Advertisement

R.J. Reynolds Faces New U.S. Hearing in EU Case

Share
From Bloomberg News

The U.S. Supreme Court breathed new life Monday into a European Union lawsuit that accuses R.J. Reynolds Co. of smuggling cigarettes to avoid paying potentially billions of dollars in taxes, fees and customs duties.

The justices, citing their decision last week in a case raising similar issues, on Monday told a federal appeals court to revisit its conclusion that U.S. judges lack jurisdiction to consider the EU claims.
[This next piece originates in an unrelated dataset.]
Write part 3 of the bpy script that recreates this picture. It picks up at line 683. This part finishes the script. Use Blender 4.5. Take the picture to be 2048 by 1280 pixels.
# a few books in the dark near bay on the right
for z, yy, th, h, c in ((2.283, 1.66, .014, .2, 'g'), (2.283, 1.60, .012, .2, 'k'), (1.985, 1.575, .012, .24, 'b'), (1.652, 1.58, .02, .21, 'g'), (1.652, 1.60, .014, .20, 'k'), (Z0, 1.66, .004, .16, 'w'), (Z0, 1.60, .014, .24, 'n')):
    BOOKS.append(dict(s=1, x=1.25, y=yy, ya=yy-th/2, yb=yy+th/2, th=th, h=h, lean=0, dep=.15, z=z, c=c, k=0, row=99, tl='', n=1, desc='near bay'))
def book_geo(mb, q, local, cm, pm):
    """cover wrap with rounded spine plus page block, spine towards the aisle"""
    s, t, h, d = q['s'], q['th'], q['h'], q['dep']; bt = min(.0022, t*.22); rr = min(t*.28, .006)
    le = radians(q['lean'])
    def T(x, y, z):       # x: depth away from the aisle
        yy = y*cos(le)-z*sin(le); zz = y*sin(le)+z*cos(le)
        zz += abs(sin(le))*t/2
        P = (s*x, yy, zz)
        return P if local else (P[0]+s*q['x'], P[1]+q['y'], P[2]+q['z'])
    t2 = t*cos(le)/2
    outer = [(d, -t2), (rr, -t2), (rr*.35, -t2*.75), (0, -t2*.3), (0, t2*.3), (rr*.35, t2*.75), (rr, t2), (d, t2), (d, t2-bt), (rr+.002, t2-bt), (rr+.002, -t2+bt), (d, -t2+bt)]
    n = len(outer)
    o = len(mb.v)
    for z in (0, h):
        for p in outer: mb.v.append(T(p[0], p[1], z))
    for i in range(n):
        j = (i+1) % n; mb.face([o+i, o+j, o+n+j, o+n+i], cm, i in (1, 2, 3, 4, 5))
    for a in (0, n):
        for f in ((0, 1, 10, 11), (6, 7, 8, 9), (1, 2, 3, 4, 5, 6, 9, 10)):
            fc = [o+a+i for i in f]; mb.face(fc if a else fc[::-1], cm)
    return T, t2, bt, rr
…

The justices also told the lower court to reconsider a related bid by 25 Colombian departments, equivalent to U.S. states, to sue units of British American Tobacco and other cigarette makers.

Advertisement

R.J. Reynolds spokesman Seth Moskowitz said the appeals court “should uphold its prior conclusion because that conclusion is consistent with the reasoning the Supreme Court used in the case it cites.”

The high court action comes in a multi-pronged battle that prompted Altria Group Inc.’s Philip Morris to reach a $1.25-billion settlement with the EU last year. The EU also is pressing a separate U.S. lawsuit accusing R.J. Reynolds of money laundering.

The EU and 10 of its member states accuse the tobacco companies of operating a global scheme to illegally import cigarettes into Europe using drug traffickers around the world. The companies allegedly set up special accounts in Panama and Switzerland to launder the proceeds.

R.J. Reynolds “actively established smuggling routes, sought out smuggling customers and developed the smuggling scheme” in Europe, the EU and the Colombian departments argued in a court filing in Washington.

The Colombian complaint says tobacco companies, particularly BAT and its former Brown & Williamson unit, ran a similar system to sneak cigarettes into that country. BAT last year sold Brown & Williamson to Reynolds American Inc., the Winston-Salem, N.C.-based parent of R.J. Reynolds Tobacco.

In throwing out the EU and Colombian lawsuits, the New York-based U.S. 2nd Circuit Court of Appeals pointed to the so-called revenue rule, a U.S. legal principle that bars suits by foreign governments seeking to collect unpaid taxes.

Advertisement

“That ruling is consistent with more than 200 years of case law from around the world and with every state and federal decision in this country,” the tobacco companies said in a filing that urged the Supreme Court not to hear the case.

The Supreme Court on April 26 rejected arguments that the revenue rule barred U.S. prosecution of three men who smuggled liquor into Canada to avoid paying taxes in that country. In reviving the tobacco cases, the high court told the 2nd Circuit to consider the effect of the liquor ruling.